Four Ways to Profit from Your Mobility Strategy

four-ways-to-profit-from-your-mobility-strategy

If video killed the radio star, jurors would agree that mobility killed the traditional workday. Mobility turned your once immobile desktop computer into a 13-inch laptop you can carry home with you, and spawned miniature tablets and ever-present, pocket-sized smartphones. Your mobile devices coupled with cloud technology give you instant and constant access to your virtual cubicle.

Increased mobility means work is no longer a place you go; it’s a thing you do.

If the concept above made you cringe in fear of a vacation riddled with email notifications or turn green with envy at France’s developing after-work email regulations, you might want to re-evaluate your perspective. Studies continue to uncover the benefits of implementing an enterprise mobility strategy – for both your employees and your business’s bottom line.

Four ways to profit from your mobility strategy with unified communications and collaboration (UCC)

1) Boost employee satisfaction
36% of employees stated they would choose flexible working options over a pay raise. Thirty-seven percent even said they would take a pay cut in order to work from home.

2) Increase productivity
Industry big wigs like Best Buy, British Telecom and Dow Chemical have reported that teleworkers are 35-40 percent more productive than those without flexible working options. Teleworkers also often work longer hours than their office-bound coworkers.

3) Recruit top talent in a competitive market
Studies show tech-savvy millennials are more difficult to recruit, but are particularly attracted to flexible work options. UCCalso empowers businesses to hire the best employees for the job no matter where they’re located geographically, and enable them to collaborate with their coworkers as easily as if they were in the office.

4) Eliminate unnecessary service disruptions
Unscheduled absences (like sick days) cost US employers roughly $1,800 per employee each year.
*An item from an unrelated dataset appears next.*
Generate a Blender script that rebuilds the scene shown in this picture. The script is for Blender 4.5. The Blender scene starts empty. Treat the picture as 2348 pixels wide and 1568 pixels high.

Global Workplace Analytics reports that mobile-enabled workers typically continue to work remotely when they’re sick, avoiding both negatively impacting business operations and spreading illness throughout the office. Additionally, flexible work arrangements allow workers to run errands or take personal appointments without losing a full day of work.

Taking a mobile-first approach to reap the benefits of UCC

Since more and more employees are on the move or working remotely, it’s important to provide them with an in-office experience no matter where their days take them. That means rather than mimicking desktop design and functionality, mobile clients should be built from the ground up to work natively on mobile devices.

It should also be extremely easy for employees to get up and running on their mobile devices through automated provisioning, which will save time and money for both mobile workers and for your help desk.